» THE PROBLEM:
Pictures do not belong in the copy; quote every entry below exactly.

Stored entries:
- - - - - - -

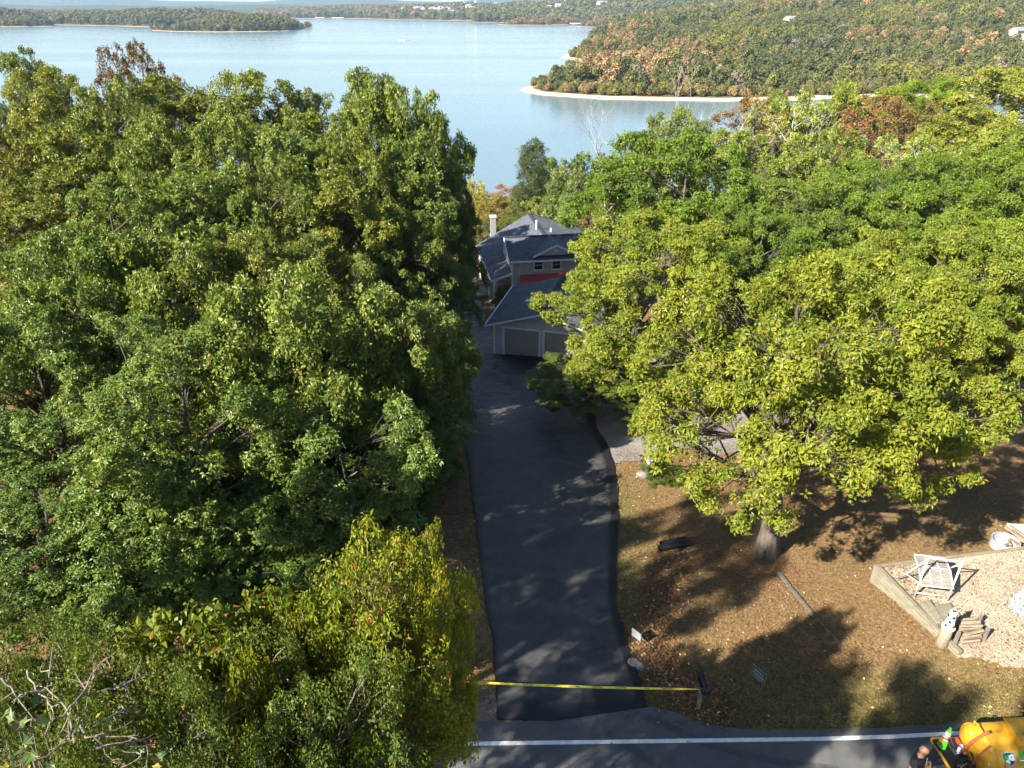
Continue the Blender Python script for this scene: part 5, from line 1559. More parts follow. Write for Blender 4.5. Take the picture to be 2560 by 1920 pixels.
def tray(zn, zf, yn, yf, par):
    a = s1 * (1 - 0.02) + s2 * 0.02; b = s2 * 0.98 + s1 * 0.02
    bk = unit(np.array([-(s2[1] - s1[1]), s2[0] - s1[0], 0.0]))
    A0 = a + bk * yn; B0_ = b + bk * yn; A1 = a + bk * yf; B1 = b + bk * yf
    q = [rel(A0, zn), rel(B0_, zn), rel(B1, zf), rel(A1, zf)]
    t = MB().slab([(p[0], p[1], p[2]) for p in q], 0.02).build('tray', M['greyboard'], par)
    for i in range(4): tube_part('tray_frame', t, [q[i], q[(i + 1) % 4]], 0.022, M['scafwhite'])
    for f in (0.33, 0.66):
        c = [tuple(np.array(q[0]) * (1 - f) + np.array(q[1]) * f), tuple(np.array(q[3]) * (1 - f) + np.array(q[2]) * f)]
        tube_part('tray_slat', t, [(c[0][0], c[0][1], c[0][2] + 0.02), (c[1][0], c[1][1], c[1][2] + 0.02)], 0.014, M['scafwhite'])
tray(0.62, 0.95, -0.12, 0.42, scf)
tray(0.92, 0.98, 0.46, 0.95, scf)
tag(scf, 'white tubular scaffold frame with slanted grey trays on the gravel pad', 'scaffold')

# wooden pallet deck
def ground_quad(pxs, z): return [W(a, b, z) for a, b in pxs]
pq = ground_quad([(2336, 1512), (2374, 1506), (2404, 1541), (2356, 1556)], PAD_Z + 0.14)
pal = empty('pallet', (pq[0][0], pq[0][1], PAD_Z))
pb = np.array([pq[0][0], pq[0][1], PAD_Z])
for q in range(9):
    t0, t1 = q / 9, (q + 0.86) / 9
    pts = [pq[0] + (pq[3] - pq[0]) * t0, pq[1] + (pq[2] - pq[1]) * t0, pq[1] + (pq[2] - pq[1]) * t1, pq[0] + (pq[3] - pq[0]) * t1]
    MB().slab([tuple(p - pb) for p in pts], 0.03).build('plank', M['timber'], pal)
for f in (0.04, 0.5, 0.96):
    a = pq[0] + (pq[1] - pq[0]) * f - pb; b = pq[3] + (pq[2] - pq[3]) * f - pb
    MB().beam(a - np.array([0, 0, 0.085]), b - np.array([0, 0, 0.085]), 0.06, 0.10).build('runner', M['timber'], pal)
tag(pal, 'weathered plank pallet lying flat behind the lighthouse post', 'pallet')
# two timbers leaning beside it
for k, (a, b, lab) in enumerate([((2306, 1508), (2346, 1562), 'long grey beam beside the retaining wall, nearest the wall'), ((2318, 1504), (2352, 1556), 'long grey beam between the pallet and its twin by the wall')]):
    A_ = W(*a, PAD_Z + 0.10); B_ = W(*b, PAD_Z + 0.10)
    o = MB().beam(np.zeros(3), B_ - A_, 0.15, 0.17).build('beam', M['timber'], None, bevel=0.012, loc=A_); tag(o, lab, 'beam')

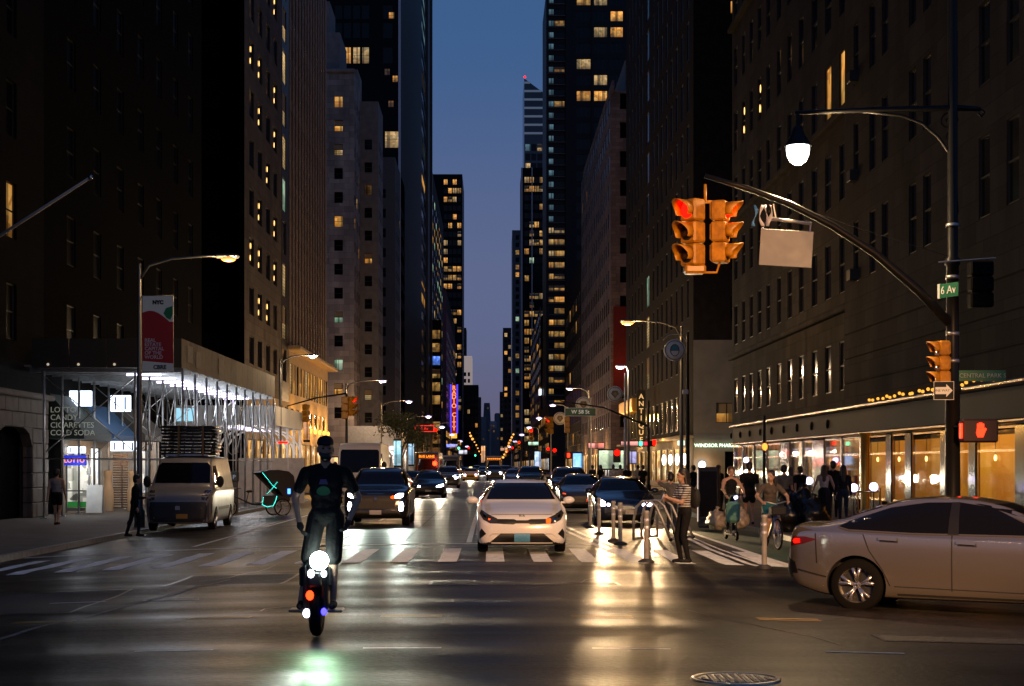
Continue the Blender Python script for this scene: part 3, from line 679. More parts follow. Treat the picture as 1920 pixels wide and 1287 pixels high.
# shop front bays
pier = M('black_marble', (.012, .012, .012), .12, spec=.7)
alu = M('storefront_metal', (.45, .42, .38), .25, 1)
bays = [(42.2, 45.6), (46.3, 48.6), (49.2, 52.6), (53.4, 55.2), (56.0, 58.6), (60.0, 63.0), (63.3, 66.4), (68.8, 71.0), (71.8, 74.0), (76.2, 80.2), (80.8, 84.0), (84.6, 87.6), (88.2, 91.2)]
prev = 36.0
for i, (a, b) in enumerate(bays):
    if a-prev > .12: MB().box((XR, (a+prev)/2, 1.4), (.14, a-prev-.01, 2.9), bev=.03).build('pier', pier if i not in (5, 6, 8) else alu, H)
    prev = b
    warm = b < 59
    o = MB().box((XR, (a+b)/2, 1.62), (.02, b-a, 2.2)).build('shop_window', thin_glass('shop_glass'), H)
    fr = MB()
    for yy in (a+.04, b-.04): fr.box((XR-.01, yy, 1.5), (.05, .07, 2.75))
    for zz in (.5, 2.15, 2.8): fr.box((XR-.01, (a+b)/2, zz), (.046, b-a-.16, .07))
    fr.build('window_frame', alu if not warm else M('brass', (.5, .32, .1), .25, 1), o)
    MB().box((XR-.05, (a+b)/2, .2), (.3, b-a, .5)).build('stall_riser', pier, H)
    if warm:
        MB().box((XR+.10, (a+b)/2, 1.3), (.03, b-a+.1, 2.6)).build('amber_screen', LIT('amber_lit', (1, .29, .012), (1, .40, .03), .85, .5, vary=.3, big=True), H)
        if i in (0, 2, 3, 4):
            p = (XR+.03, (a+b)/2+.2, 1.95); lp = MB().sphere(p, (.035, .09, .09), 8).build('pendant_lamp', E('pendant', (1, .55, .16), 7), H); MB().tube([p, (p[0], p[1], 2.8)], .012, 5).build('pendant_cord', blackm, lp)
    else:
        k = 'rsc'[i % 3]
        MB().box((XR+.22, (a+b)/2, 1.4), (.03, b-a+.2, 2.8)).build('lit_interior', {'r': LIT('shop_red', (1, .10, .015), (.9, .5, .2), .8, 1.6, vary=.9, big=True), 's': LIT('shop_warm', (1, .42, .06), (.6, .40, .22), .8, 2.0, vary=.95, big=True), 'c': LIT('shop_glow', (.9, .55, .25), (1, .35, .05), .8, 1.8, vary=.95, big=True)}[k], H)
        y = a+.3
        while y < b-.4:
            wd = rg.uniform(.2, .5); hh = rg.uniform(.4, 1.5)
            MB().box((XR+.12, y+wd/2, .45+hh/2), (.1, wd-.03, hh), bev=.02).build('shop_goods', rg.choice([M('goods_red', (.6, .05, .02), .5), M('goods_dark', (.03, .03, .03), .5), M('goods_white', (.7, .68, .62), .4)]), H); y += wd+rg.uniform(.1, .6)
# small ceiling spots seen under the canopy in the near bays

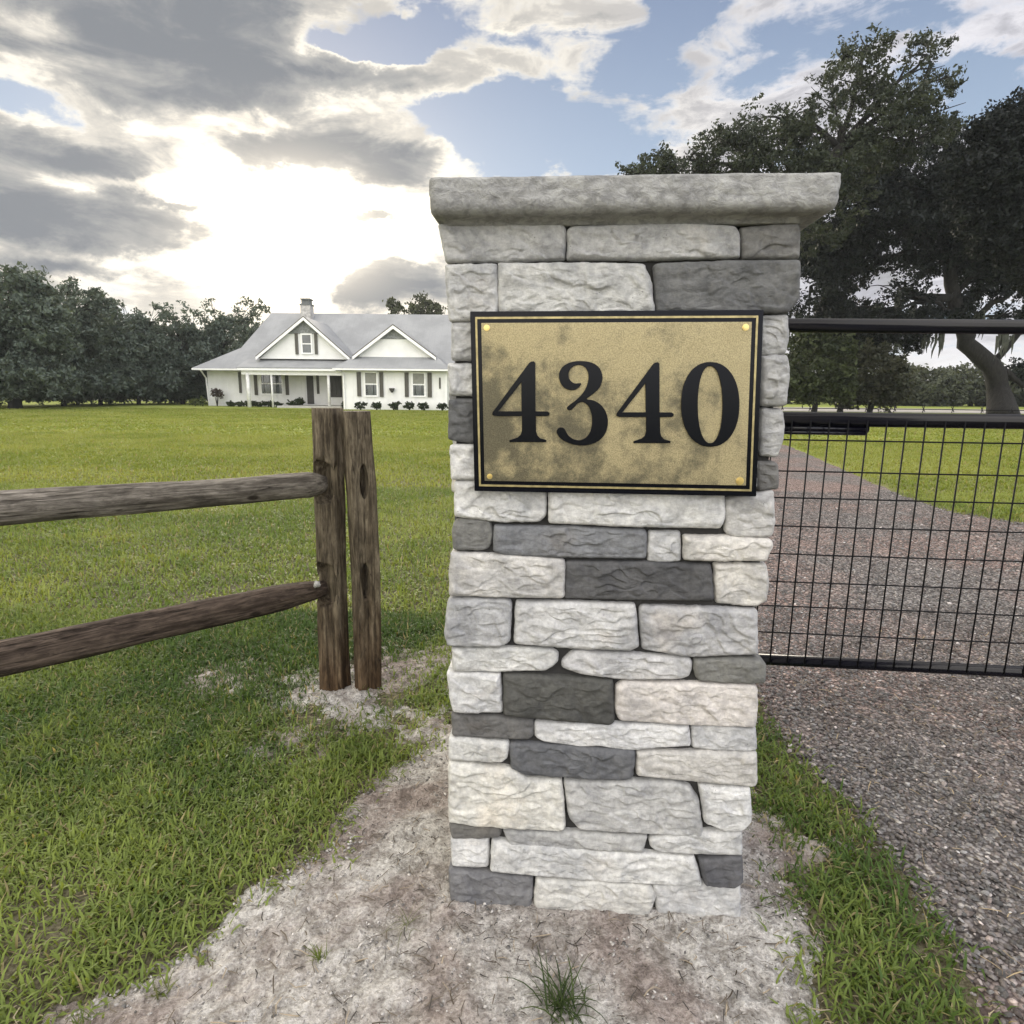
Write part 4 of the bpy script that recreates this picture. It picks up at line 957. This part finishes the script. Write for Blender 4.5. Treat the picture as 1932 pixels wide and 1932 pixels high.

- - - - - - -

» TASK ANSWER:
Continue the Blender Python script for this scene: part 5, from line 1559. More parts follow. Write for Blender 4.5. Take the picture to be 2560 by 1920 pixels.
def tray(zn, zf, yn, yf, par):
    a = s1 * (1 - 0.02) + s2 * 0.02; b = s2 * 0.98 + s1 * 0.02
    bk = unit(np.array([-(s2[1] - s1[1]), s2[0] - s1[0], 0.0]))
    A0 = a + bk * yn; B0_ = b + bk * yn; A1 = a + bk * yf; B1 = b + bk * yf
    q = [rel(A0, zn), rel(B0_, zn), rel(B1, zf), rel(A1, zf)]
    t = MB().slab([(p[0], p[1], p[2]) for p in q], 0.02).build('tray', M['greyboard'], par)
    for i in range(4): tube_part('tray_frame', t, [q[i], q[(i + 1) % 4]], 0.022, M['scafwhite'])
    for f in (0.33, 0.66):
        c = [tuple(np.array(q[0]) * (1 - f) + np.array(q[1]) * f), tuple(np.array(q[3]) * (1 - f) + np.array(q[2]) * f)]
        tube_part('tray_slat', t, [(c[0][0], c[0][1], c[0][2] + 0.02), (c[1][0], c[1][1], c[1][2] + 0.02)], 0.014, M['scafwhite'])
tray(0.62, 0.95, -0.12, 0.42, scf)
tray(0.92, 0.98, 0.46, 0.95, scf)
tag(scf, 'white tubular scaffold frame with slanted grey trays on the gravel pad', 'scaffold')

# wooden pallet deck
def ground_quad(pxs, z): return [W(a, b, z) for a, b in pxs]
pq = ground_quad([(2336, 1512), (2374, 1506), (2404, 1541), (2356, 1556)], PAD_Z + 0.14)
pal = empty('pallet', (pq[0][0], pq[0][1], PAD_Z))
pb = np.array([pq[0][0], pq[0][1], PAD_Z])
for q in range(9):
    t0, t1 = q / 9, (q + 0.86) / 9
    pts = [pq[0] + (pq[3] - pq[0]) * t0, pq[1] + (pq[2] - pq[1]) * t0, pq[1] + (pq[2] - pq[1]) * t1, pq[0] + (pq[3] - pq[0]) * t1]
    MB().slab([tuple(p - pb) for p in pts], 0.03).build('plank', M['timber'], pal)
for f in (0.04, 0.5, 0.96):
    a = pq[0] + (pq[1] - pq[0]) * f - pb; b = pq[3] + (pq[2] - pq[3]) * f - pb
    MB().beam(a - np.array([0, 0, 0.085]), b - np.array([0, 0, 0.085]), 0.06, 0.10).build('runner', M['timber'], pal)
tag(pal, 'weathered plank pallet lying flat behind the lighthouse post', 'pallet')
# two timbers leaning beside it
for k, (a, b, lab) in enumerate([((2306, 1508), (2346, 1562), 'long grey beam beside the retaining wall, nearest the wall'), ((2318, 1504), (2352, 1556), 'long grey beam between the pallet and its twin by the wall')]):
    A_ = W(*a, PAD_Z + 0.10); B_ = W(*b, PAD_Z + 0.10)
    o = MB().beam(np.zeros(3), B_ - A_, 0.15, 0.17).build('beam', M['timber'], None, bevel=0.012, loc=A_); tag(o, lab, 'beam')

Continue the Blender Python script for this scene: part 3, from line 679. More parts follow. Treat the picture as 1920 pixels wide and 1287 pixels high.
# shop front bays
pier = M('black_marble', (.012, .012, .012), .12, spec=.7)
alu = M('storefront_metal', (.45, .42, .38), .25, 1)
bays = [(42.2, 45.6), (46.3, 48.6), (49.2, 52.6), (53.4, 55.2), (56.0, 58.6), (60.0, 63.0), (63.3, 66.4), (68.8, 71.0), (71.8, 74.0), (76.2, 80.2), (80.8, 84.0), (84.6, 87.6), (88.2, 91.2)]
prev = 36.0
for i, (a, b) in enumerate(bays):
    if a-prev > .12: MB().box((XR, (a+prev)/2, 1.4), (.14, a-prev-.01, 2.9), bev=.03).build('pier', pier if i not in (5, 6, 8) else alu, H)
    prev = b
    warm = b < 59
    o = MB().box((XR, (a+b)/2, 1.62), (.02, b-a, 2.2)).build('shop_window', thin_glass('shop_glass'), H)
    fr = MB()
    for yy in (a+.04, b-.04): fr.box((XR-.01, yy, 1.5), (.05, .07, 2.75))
    for zz in (.5, 2.15, 2.8): fr.box((XR-.01, (a+b)/2, zz), (.046, b-a-.16, .07))
    fr.build('window_frame', alu if not warm else M('brass', (.5, .32, .1), .25, 1), o)
    MB().box((XR-.05, (a+b)/2, .2), (.3, b-a, .5)).build('stall_riser', pier, H)
    if warm:
        MB().box((XR+.10, (a+b)/2, 1.3), (.03, b-a+.1, 2.6)).build('amber_screen', LIT('amber_lit', (1, .29, .012), (1, .40, .03), .85, .5, vary=.3, big=True), H)
        if i in (0, 2, 3, 4):
            p = (XR+.03, (a+b)/2+.2, 1.95); lp = MB().sphere(p, (.035, .09, .09), 8).build('pendant_lamp', E('pendant', (1, .55, .16), 7), H); MB().tube([p, (p[0], p[1], 2.8)], .012, 5).build('pendant_cord', blackm, lp)
    else:
        k = 'rsc'[i % 3]
        MB().box((XR+.22, (a+b)/2, 1.4), (.03, b-a+.2, 2.8)).build('lit_interior', {'r': LIT('shop_red', (1, .10, .015), (.9, .5, .2), .8, 1.6, vary=.9, big=True), 's': LIT('shop_warm', (1, .42, .06), (.6, .40, .22), .8, 2.0, vary=.95, big=True), 'c': LIT('shop_glow', (.9, .55, .25), (1, .35, .05), .8, 1.8, vary=.95, big=True)}[k], H)
        y = a+.3
        while y < b-.4:
            wd = rg.uniform(.2, .5); hh = rg.uniform(.4, 1.5)
            MB().box((XR+.12, y+wd/2, .45+hh/2), (.1, wd-.03, hh), bev=.02).build('shop_goods', rg.choice([M('goods_red', (.6, .05, .02), .5), M('goods_dark', (.03, .03, .03), .5), M('goods_white', (.7, .68, .62), .4)]), H); y += wd+rg.uniform(.1, .6)
# small ceiling spots seen under the canopy in the near bays

Write part 4 of the bpy script that recreates this picture. It picks up at line 957. This part finishes the script. Write for Blender 4.5. Treat the picture as 1932 pixels wide and 1932 pixels high.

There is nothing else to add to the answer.